TASK PROMPT -
Copy each line of the entries beneath that contains the word "this".

GIVEN DATA -
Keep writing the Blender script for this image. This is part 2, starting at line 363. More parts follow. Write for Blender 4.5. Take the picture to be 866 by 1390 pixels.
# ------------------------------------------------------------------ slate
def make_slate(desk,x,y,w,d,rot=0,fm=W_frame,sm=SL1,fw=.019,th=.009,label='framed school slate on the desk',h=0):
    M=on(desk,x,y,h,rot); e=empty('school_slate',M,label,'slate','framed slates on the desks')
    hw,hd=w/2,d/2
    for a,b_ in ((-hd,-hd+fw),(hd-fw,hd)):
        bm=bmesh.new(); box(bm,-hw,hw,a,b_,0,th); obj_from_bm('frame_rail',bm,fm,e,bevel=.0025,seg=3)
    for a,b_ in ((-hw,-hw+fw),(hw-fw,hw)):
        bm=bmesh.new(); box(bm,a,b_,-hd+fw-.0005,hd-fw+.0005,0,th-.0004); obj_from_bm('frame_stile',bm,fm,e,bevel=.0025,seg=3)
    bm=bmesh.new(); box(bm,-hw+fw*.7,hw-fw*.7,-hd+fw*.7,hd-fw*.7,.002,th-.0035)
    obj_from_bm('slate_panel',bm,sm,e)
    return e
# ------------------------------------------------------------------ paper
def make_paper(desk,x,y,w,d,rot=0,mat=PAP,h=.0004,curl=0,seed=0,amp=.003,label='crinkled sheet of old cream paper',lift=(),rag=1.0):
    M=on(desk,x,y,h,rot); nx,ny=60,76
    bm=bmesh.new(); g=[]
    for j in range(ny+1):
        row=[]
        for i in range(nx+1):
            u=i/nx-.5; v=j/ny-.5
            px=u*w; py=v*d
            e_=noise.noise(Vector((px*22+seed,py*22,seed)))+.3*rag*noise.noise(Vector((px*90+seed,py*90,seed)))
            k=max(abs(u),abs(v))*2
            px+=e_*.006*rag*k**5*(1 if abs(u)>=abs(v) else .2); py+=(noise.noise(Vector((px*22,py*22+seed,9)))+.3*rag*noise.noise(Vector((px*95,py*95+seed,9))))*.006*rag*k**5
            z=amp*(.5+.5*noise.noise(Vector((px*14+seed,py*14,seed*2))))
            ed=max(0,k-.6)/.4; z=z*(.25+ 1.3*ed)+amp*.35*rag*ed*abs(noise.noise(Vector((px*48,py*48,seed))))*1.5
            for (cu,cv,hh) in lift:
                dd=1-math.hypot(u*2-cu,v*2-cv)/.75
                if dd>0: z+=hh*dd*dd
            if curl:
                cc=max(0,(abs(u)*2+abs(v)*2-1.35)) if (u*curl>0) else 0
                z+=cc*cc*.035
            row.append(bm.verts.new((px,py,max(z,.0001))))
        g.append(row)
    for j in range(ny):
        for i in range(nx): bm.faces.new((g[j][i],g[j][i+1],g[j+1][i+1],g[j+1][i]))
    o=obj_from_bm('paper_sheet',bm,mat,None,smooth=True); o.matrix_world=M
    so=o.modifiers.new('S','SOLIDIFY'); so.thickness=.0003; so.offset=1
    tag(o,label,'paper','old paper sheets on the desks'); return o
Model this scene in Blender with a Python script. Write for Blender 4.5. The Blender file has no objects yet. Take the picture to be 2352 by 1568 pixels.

WORKED ANSWER -
Keep writing the Blender script for this image. This is part 2, starting at line 363. More parts follow. Write for Blender 4.5. Take the picture to be 866 by 1390 pixels.
Model this scene in Blender with a Python script. Write for Blender 4.5. The Blender file has no objects yet. Take the picture to be 2352 by 1568 pixels.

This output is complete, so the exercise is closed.